DATA PROVIDED:

--------

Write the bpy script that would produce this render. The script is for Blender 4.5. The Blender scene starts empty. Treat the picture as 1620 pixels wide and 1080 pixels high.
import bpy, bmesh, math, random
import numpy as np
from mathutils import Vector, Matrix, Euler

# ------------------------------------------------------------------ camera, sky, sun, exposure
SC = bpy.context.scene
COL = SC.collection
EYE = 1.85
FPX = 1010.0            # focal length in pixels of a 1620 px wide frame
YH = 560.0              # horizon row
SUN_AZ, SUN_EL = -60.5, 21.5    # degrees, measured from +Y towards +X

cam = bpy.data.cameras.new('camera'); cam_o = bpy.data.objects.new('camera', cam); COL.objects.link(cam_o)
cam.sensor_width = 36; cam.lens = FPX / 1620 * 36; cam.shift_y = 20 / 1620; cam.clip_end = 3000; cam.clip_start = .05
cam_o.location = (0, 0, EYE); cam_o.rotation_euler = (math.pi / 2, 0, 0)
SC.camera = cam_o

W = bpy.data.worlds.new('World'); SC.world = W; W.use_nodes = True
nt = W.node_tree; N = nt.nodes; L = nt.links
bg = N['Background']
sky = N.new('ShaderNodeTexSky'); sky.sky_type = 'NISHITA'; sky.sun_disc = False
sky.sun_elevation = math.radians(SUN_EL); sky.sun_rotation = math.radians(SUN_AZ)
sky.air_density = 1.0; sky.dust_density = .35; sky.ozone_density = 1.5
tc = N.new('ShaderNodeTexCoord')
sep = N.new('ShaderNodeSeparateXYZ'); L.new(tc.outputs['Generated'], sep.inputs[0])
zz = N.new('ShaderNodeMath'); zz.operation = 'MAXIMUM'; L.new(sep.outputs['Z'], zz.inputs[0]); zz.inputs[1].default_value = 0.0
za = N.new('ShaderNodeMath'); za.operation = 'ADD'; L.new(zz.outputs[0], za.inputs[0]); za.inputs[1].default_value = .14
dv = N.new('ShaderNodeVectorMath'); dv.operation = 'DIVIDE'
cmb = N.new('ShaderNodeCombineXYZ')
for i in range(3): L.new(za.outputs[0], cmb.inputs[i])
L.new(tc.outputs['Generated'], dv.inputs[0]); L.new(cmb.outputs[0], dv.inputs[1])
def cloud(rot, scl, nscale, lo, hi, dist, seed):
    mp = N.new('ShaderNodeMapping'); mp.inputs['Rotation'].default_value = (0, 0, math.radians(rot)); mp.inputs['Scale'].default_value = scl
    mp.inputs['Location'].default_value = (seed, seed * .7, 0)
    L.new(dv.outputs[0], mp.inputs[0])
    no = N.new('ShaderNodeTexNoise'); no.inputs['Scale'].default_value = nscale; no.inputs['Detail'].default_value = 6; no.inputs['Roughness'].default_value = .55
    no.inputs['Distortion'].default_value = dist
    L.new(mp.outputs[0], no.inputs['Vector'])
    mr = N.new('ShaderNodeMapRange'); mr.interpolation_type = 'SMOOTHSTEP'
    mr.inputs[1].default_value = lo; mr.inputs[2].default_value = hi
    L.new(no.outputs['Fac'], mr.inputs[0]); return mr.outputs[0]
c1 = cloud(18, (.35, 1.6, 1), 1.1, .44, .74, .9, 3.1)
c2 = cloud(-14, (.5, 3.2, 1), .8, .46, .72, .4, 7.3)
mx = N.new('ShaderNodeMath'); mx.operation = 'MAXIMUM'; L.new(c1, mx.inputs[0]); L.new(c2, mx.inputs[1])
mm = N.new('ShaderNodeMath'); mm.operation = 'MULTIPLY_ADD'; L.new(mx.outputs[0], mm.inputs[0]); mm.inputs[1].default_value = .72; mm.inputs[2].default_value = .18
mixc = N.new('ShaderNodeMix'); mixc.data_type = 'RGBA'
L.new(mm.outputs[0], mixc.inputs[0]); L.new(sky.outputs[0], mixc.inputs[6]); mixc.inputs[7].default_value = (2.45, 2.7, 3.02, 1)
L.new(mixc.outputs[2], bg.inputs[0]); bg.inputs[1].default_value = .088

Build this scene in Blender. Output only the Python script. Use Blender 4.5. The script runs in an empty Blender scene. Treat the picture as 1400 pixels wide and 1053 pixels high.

--------

TASK PROMPT: Extract the complete listing verbatim.

FULL RESPONSE:
Write the bpy script that would produce this render. The script is for Blender 4.5. The Blender scene starts empty. Treat the picture as 1620 pixels wide and 1080 pixels high.
import bpy, bmesh, math, random
import numpy as np
from mathutils import Vector, Matrix, Euler

# ------------------------------------------------------------------ camera, sky, sun, exposure
SC = bpy.context.scene
COL = SC.collection
EYE = 1.85
FPX = 1010.0            # focal length in pixels of a 1620 px wide frame
YH = 560.0              # horizon row
SUN_AZ, SUN_EL = -60.5, 21.5    # degrees, measured from +Y towards +X

cam = bpy.data.cameras.new('camera'); cam_o = bpy.data.objects.new('camera', cam); COL.objects.link(cam_o)
cam.sensor_width = 36; cam.lens = FPX / 1620 * 36; cam.shift_y = 20 / 1620; cam.clip_end = 3000; cam.clip_start = .05
cam_o.location = (0, 0, EYE); cam_o.rotation_euler = (math.pi / 2, 0, 0)
SC.camera = cam_o

W = bpy.data.worlds.new('World'); SC.world = W; W.use_nodes = True
nt = W.node_tree; N = nt.nodes; L = nt.links
bg = N['Background']
sky = N.new('ShaderNodeTexSky'); sky.sky_type = 'NISHITA'; sky.sun_disc = False
sky.sun_elevation = math.radians(SUN_EL); sky.sun_rotation = math.radians(SUN_AZ)
sky.air_density = 1.0; sky.dust_density = .35; sky.ozone_density = 1.5
tc = N.new('ShaderNodeTexCoord')
sep = N.new('ShaderNodeSeparateXYZ'); L.new(tc.outputs['Generated'], sep.inputs[0])
zz = N.new('ShaderNodeMath'); zz.operation = 'MAXIMUM'; L.new(sep.outputs['Z'], zz.inputs[0]); zz.inputs[1].default_value = 0.0
za = N.new('ShaderNodeMath'); za.operation = 'ADD'; L.new(zz.outputs[0], za.inputs[0]); za.inputs[1].default_value = .14
dv = N.new('ShaderNodeVectorMath'); dv.operation = 'DIVIDE'
cmb = N.new('ShaderNodeCombineXYZ')
for i in range(3): L.new(za.outputs[0], cmb.inputs[i])
L.new(tc.outputs['Generated'], dv.inputs[0]); L.new(cmb.outputs[0], dv.inputs[1])
def cloud(rot, scl, nscale, lo, hi, dist, seed):
    mp = N.new('ShaderNodeMapping'); mp.inputs['Rotation'].default_value = (0, 0, math.radians(rot)); mp.inputs['Scale'].default_value = scl
    mp.inputs['Location'].default_value = (seed, seed * .7, 0)
    L.new(dv.outputs[0], mp.inputs[0])
    no = N.new('ShaderNodeTexNoise'); no.inputs['Scale'].default_value = nscale; no.inputs['Detail'].default_value = 6; no.inputs['Roughness'].default_value = .55
    no.inputs['Distortion'].default_value = dist
    L.new(mp.outputs[0], no.inputs['Vector'])
    mr = N.new('ShaderNodeMapRange'); mr.interpolation_type = 'SMOOTHSTEP'
    mr.inputs[1].default_value = lo; mr.inputs[2].default_value = hi
    L.new(no.outputs['Fac'], mr.inputs[0]); return mr.outputs[0]
c1 = cloud(18, (.35, 1.6, 1), 1.1, .44, .74, .9, 3.1)
c2 = cloud(-14, (.5, 3.2, 1), .8, .46, .72, .4, 7.3)
mx = N.new('ShaderNodeMath'); mx.operation = 'MAXIMUM'; L.new(c1, mx.inputs[0]); L.new(c2, mx.inputs[1])
mm = N.new('ShaderNodeMath'); mm.operation = 'MULTIPLY_ADD'; L.new(mx.outputs[0], mm.inputs[0]); mm.inputs[1].default_value = .72; mm.inputs[2].default_value = .18
mixc = N.new('ShaderNodeMix'); mixc.data_type = 'RGBA'
L.new(mm.outputs[0], mixc.inputs[0]); L.new(sky.outputs[0], mixc.inputs[6]); mixc.inputs[7].default_value = (2.45, 2.7, 3.02, 1)
L.new(mixc.outputs[2], bg.inputs[0]); bg.inputs[1].default_value = .088

Build this scene in Blender. Output only the Python script. Use Blender 4.5. The script runs in an empty Blender scene. Treat the picture as 1400 pixels wide and 1053 pixels high.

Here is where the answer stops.